Changing galvanometer reading in the secondary coil of a transformer?

[pkc111]

Homework Statement

See photo
How could the size of the deflection be increased?

Relevant Equations

V1/V2 = n1/n2

The present setup is a step-down transformer.

Im thinking if n1 is decreased to match or be less than n2, then it will be a step up transformer.
so A.

(but answers say B)?

 

[Steve4Physics]

Relevant Equations:: V1/V2 = n1/n2

The present setup is a step-down transformer.

Im thinking if n1 is decreased to match or be less than n2, then it will be a step up transformer.
so A.

(but answers say B)?

You are correct (answer A). The official answer (B) is wrong.

 

[pkc111]

Thank you Steve

 

[gneill]

Hmm. A galvanometer is not a voltmeter, it's essentially a current meter. So you want to increase the secondary current in order to increase the deflection. To me it looks like answer (B) is correct.

 

[Steve4Physics]

Hmm. A galvanometer is not a voltmeter, it's essentially a current meter. So you want to increase the secondary current in order to increase the deflection. To me it looks like answer (B) is correct.

Surely the current through the galvanometer is proportional to the voltage applied across it.

Reducing the number of turns (${N_1}$ )of the primary increases the ratio $\frac{N_2}{N_1}$ which increases the induced emf in the secondary coil.

The voltage across the galvanometer is a fraction of this induced emf (the fraction depending on the resistances of the galvanometer and the secondary winding).

 

[gneill]

An ideal galvanometer should be taken to have zero resistance. It responds to the current passing through it. In real-life situations a good galvanometer will have very low resistance.

In an ideal transformer the voltage and current goes as:

$$\frac{n_1}{n_2} = \frac{V_1}{V_2} = \frac{I_2}{I_1}$$

So the larger the "step_down" ratio, the larger the induced current in the secondary.

Edit: Fixed typo in the equation.

 

[Steve4Physics]

An ideal galvanometer should be taken to have zero resistance. It responds to the current passing through it. In real-life situations a good galvanometer will have very low resistance.
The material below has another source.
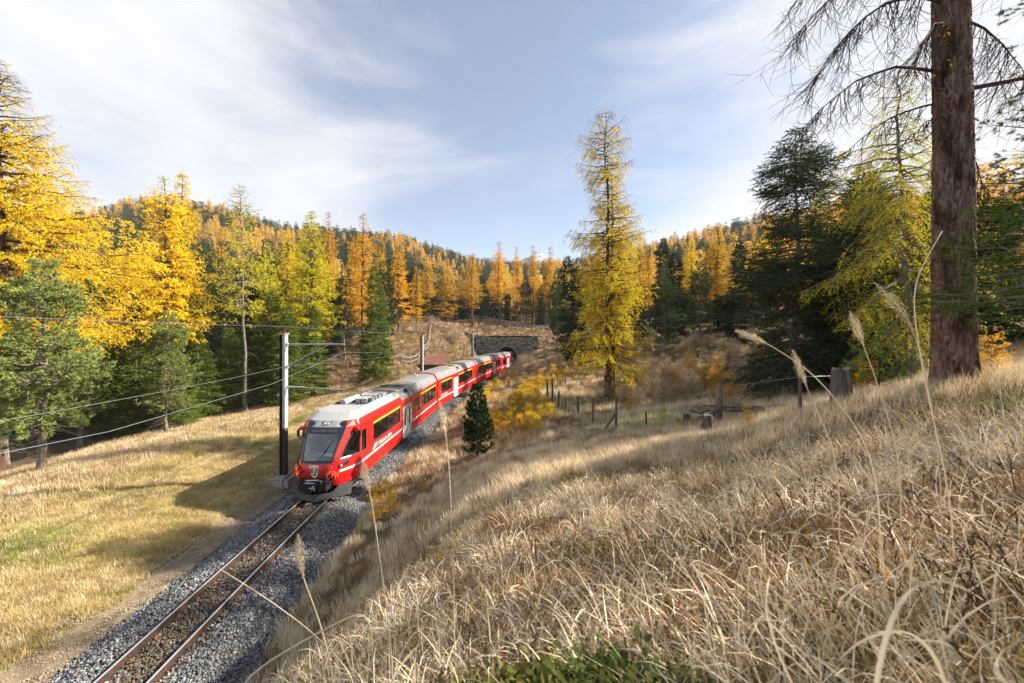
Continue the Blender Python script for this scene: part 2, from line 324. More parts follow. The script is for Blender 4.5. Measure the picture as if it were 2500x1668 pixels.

In an ideal transformer the voltage and current goes as: $$\frac{n_1}{n_2} = \frac{V_1}{V_2} = \frac{I_2}{I_1}$$
So the larger the "step_down" ratio, the larger the induced current in the secondary.

If we consider a truly ‘ideal’ circuit, i.e. one with all resistances zero, that would lead to zero currents (infinite time constants in primary and secondary inductive circuits).

But I think I agree with you - the question is asking how to increase the secondary current (because a low-resistance galvanometer acts as an ammeter). This gives answer B.

If the diagram showed a voltmeter, the question would be asking how to increase the secondary voltage. This would give answer A.

In my own defence I’ll note that galvanometers typically have resistances in the range 1Ω to 100Ω. It’s not entirely clear if the galvanometer in the question would be acting in ‘ammeter mode’ or ‘voltmeter mode’. So when the question refers to ‘galvanometer deflection’ there is ambiguity whether to consider current or voltage.